::: SOURCE EXCERPT

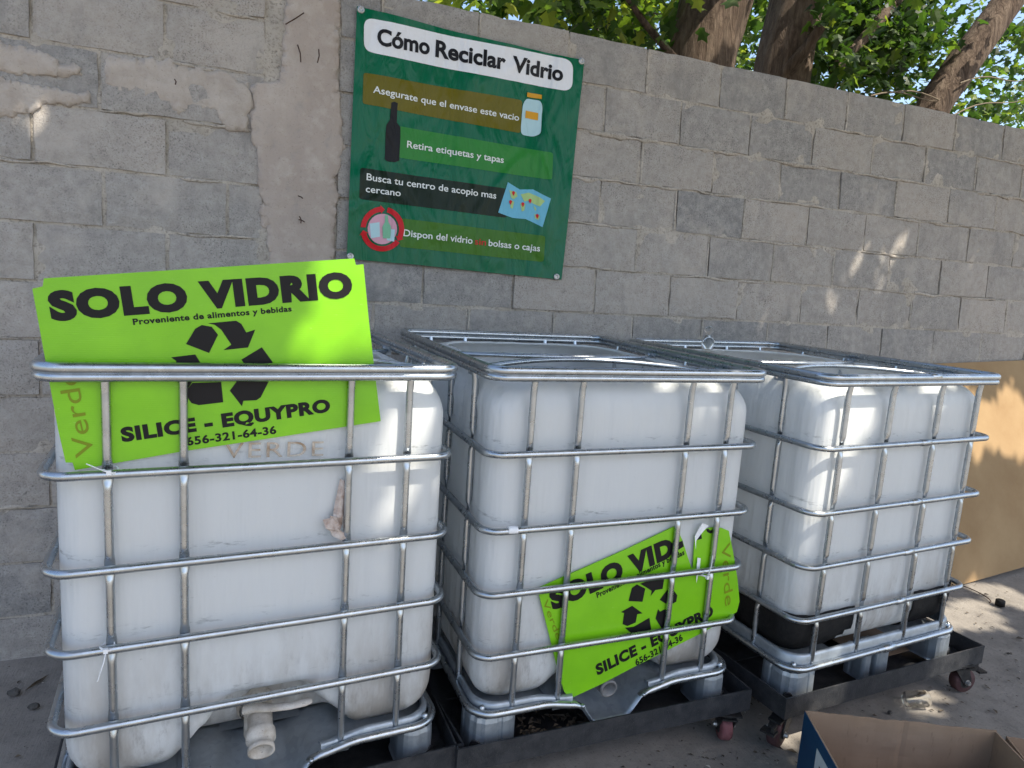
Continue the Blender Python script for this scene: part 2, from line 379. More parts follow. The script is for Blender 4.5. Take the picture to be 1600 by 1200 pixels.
# ------------------------------------------------------------------ the block wall
wall = thing('block_wall', (0, 0, 0), 0, 'weathered grey concrete block wall behind the three containers', 'wall')
CP = 0.2265; TOP = 2.8705; BP = 0.4549
CL, CRT = -0.69, -0.352                                  # concrete column between
def wy(z, d=0.0): return LEAN*z + d
blocks = MB(); mort = MB()
def add_block(x0, x1, z0, z1, tone, dep):
    nxs, nzs = max(2, int((x1-x0)/.05)), 5
    vid = {}; V = []; T = []
    rx, rz, sk = random.uniform(-.004, .004), random.uniform(-.0035, .0035), random.uniform(-.003, .003)
    for j in range(nzs+1):
        for i in range(nxs+1):
            u, v = i/nxs, j/nzs; x = x0+(x1-x0)*u; z = z0+(z1-z0)*v
            edge = (i in (0, nxs)) or (j in (0, nzs)); d = 0.0
            if edge:
                ch = max(0, fbm(x*14, z*14, x0))*.009
                if i == 0: x += ch
                if i == nxs: x -= ch
                if j == 0: z += ch
                if j == nzs: z -= ch
                d = .004+max(0, fbm(x*20, z*20, 3))*.006
            else: d = .0015*fbm(x*9, z*9, 7)
            vid[i, j] = len(V); V.append((x, wy(z, dep+d+rx*(u-.5)+rz*(v-.5)), z+sk*(u-.5)))
    F = [(vid[i, j], vid[i+1, j], vid[i+1, j+1], vid[i, j+1]) for j in range(nzs) for i in range(nxs)]
    ring = [vid[i, 0] for i in range(nxs)]+[vid[nxs, j] for j in range(nzs)]+[vid[i, nzs] for i in range(nxs, 0, -1)]+[vid[0, j] for j in range(nzs, 0, -1)]
    o = len(V)
    for k in ring: x, y, z = V[k]; V.append((x, y+.030, z))
    n = len(ring); F += [(ring[k], o+k, o+(k+1) % n, ring[(k+1) % n]) for k in range(n)]
    blocks.add(V, F, False); blocks.tone += [tone]*len(V)
GAP = .0055
def course(zt, xs_, zb=None, flat=False):
    zb = zt-CP if zb is None else zb
    for a, b in zip(xs_[:-1], xs_[1:]):
        if b-a < .05: continue
        tone = min(1, max(0, random.gauss(.33, .27)+ (.22 if zt < 1.6 else 0)))
        add_block(a+GAP, b-GAP, zb+GAP, zt-(0 if flat else GAP), tone, random.uniform(-.004, .004))
XR = 9.2; XL = -4.6
k = 0; z = TOP
while z > -.05:
    off = 0.7321 if k % 2 == 0 else 0.7321+.2245
    xsr = [CRT-.01]+[x+random.uniform(-.006, .006) for x in np.arange(off-BP*3, XR, BP) if x > CRT+.06]
    course(z, xsr, max(z-CP, -.06), k == 0)
    k += 1; z -= CP
zl = 2.4323+.4512; k = 0; CPL = .2256; z = zl
while z > -.05:
    # rows: k0, k1 (above line A), k2 = A-B ...
    off = -1.265 if k % 2 == 0 else -1.037
    if k >= 9: off += .03
    xsl = [x+random.uniform(-.005, .005) for x in np.arange(off-BP*8, CL-.02, BP) if x > XL]+[CL+.03]
    if xsl[-1]-xsl[-2] < .05: xsl.pop(-2)
    course(z, xsl, max(z-CPL, -.06), k == 0)
    k += 1; z -= CPL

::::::

WHAT TO DO: Write out the listing above again, exactly, but with no pictures in the copy.

WRITTEN REPLY:
Continue the Blender Python script for this scene: part 2, from line 379. More parts follow. The script is for Blender 4.5. Take the picture to be 1600 by 1200 pixels.
# ------------------------------------------------------------------ the block wall
wall = thing('block_wall', (0, 0, 0), 0, 'weathered grey concrete block wall behind the three containers', 'wall')
CP = 0.2265; TOP = 2.8705; BP = 0.4549
CL, CRT = -0.69, -0.352                                  # concrete column between
def wy(z, d=0.0): return LEAN*z + d
blocks = MB(); mort = MB()
def add_block(x0, x1, z0, z1, tone, dep):
    nxs, nzs = max(2, int((x1-x0)/.05)), 5
    vid = {}; V = []; T = []
    rx, rz, sk = random.uniform(-.004, .004), random.uniform(-.0035, .0035), random.uniform(-.003, .003)
    for j in range(nzs+1):
        for i in range(nxs+1):
            u, v = i/nxs, j/nzs; x = x0+(x1-x0)*u; z = z0+(z1-z0)*v
            edge = (i in (0, nxs)) or (j in (0, nzs)); d = 0.0
            if edge:
                ch = max(0, fbm(x*14, z*14, x0))*.009
                if i == 0: x += ch
                if i == nxs: x -= ch
                if j == 0: z += ch
                if j == nzs: z -= ch
                d = .004+max(0, fbm(x*20, z*20, 3))*.006
            else: d = .0015*fbm(x*9, z*9, 7)
            vid[i, j] = len(V); V.append((x, wy(z, dep+d+rx*(u-.5)+rz*(v-.5)), z+sk*(u-.5)))
    F = [(vid[i, j], vid[i+1, j], vid[i+1, j+1], vid[i, j+1]) for j in range(nzs) for i in range(nxs)]
    ring = [vid[i, 0] for i in range(nxs)]+[vid[nxs, j] for j in range(nzs)]+[vid[i, nzs] for i in range(nxs, 0, -1)]+[vid[0, j] for j in range(nzs, 0, -1)]
    o = len(V)
    for k in ring: x, y, z = V[k]; V.append((x, y+.030, z))
    n = len(ring); F += [(ring[k], o+k, o+(k+1) % n, ring[(k+1) % n]) for k in range(n)]
    blocks.add(V, F, False); blocks.tone += [tone]*len(V)
GAP = .0055
def course(zt, xs_, zb=None, flat=False):
    zb = zt-CP if zb is None else zb
    for a, b in zip(xs_[:-1], xs_[1:]):
        if b-a < .05: continue
        tone = min(1, max(0, random.gauss(.33, .27)+ (.22 if zt < 1.6 else 0)))
        add_block(a+GAP, b-GAP, zb+GAP, zt-(0 if flat else GAP), tone, random.uniform(-.004, .004))
XR = 9.2; XL = -4.6
k = 0; z = TOP
while z > -.05:
    off = 0.7321 if k % 2 == 0 else 0.7321+.2245
    xsr = [CRT-.01]+[x+random.uniform(-.006, .006) for x in np.arange(off-BP*3, XR, BP) if x > CRT+.06]
    course(z, xsr, max(z-CP, -.06), k == 0)
    k += 1; z -= CP
zl = 2.4323+.4512; k = 0; CPL = .2256; z = zl
while z > -.05:
    # rows: k0, k1 (above line A), k2 = A-B ...
    off = -1.265 if k % 2 == 0 else -1.037
    if k >= 9: off += .03
    xsl = [x+random.uniform(-.005, .005) for x in np.arange(off-BP*8, CL-.02, BP) if x > XL]+[CL+.03]
    if xsl[-1]-xsl[-2] < .05: xsl.pop(-2)
    course(z, xsl, max(z-CPL, -.06), k == 0)
    k += 1; z -= CPL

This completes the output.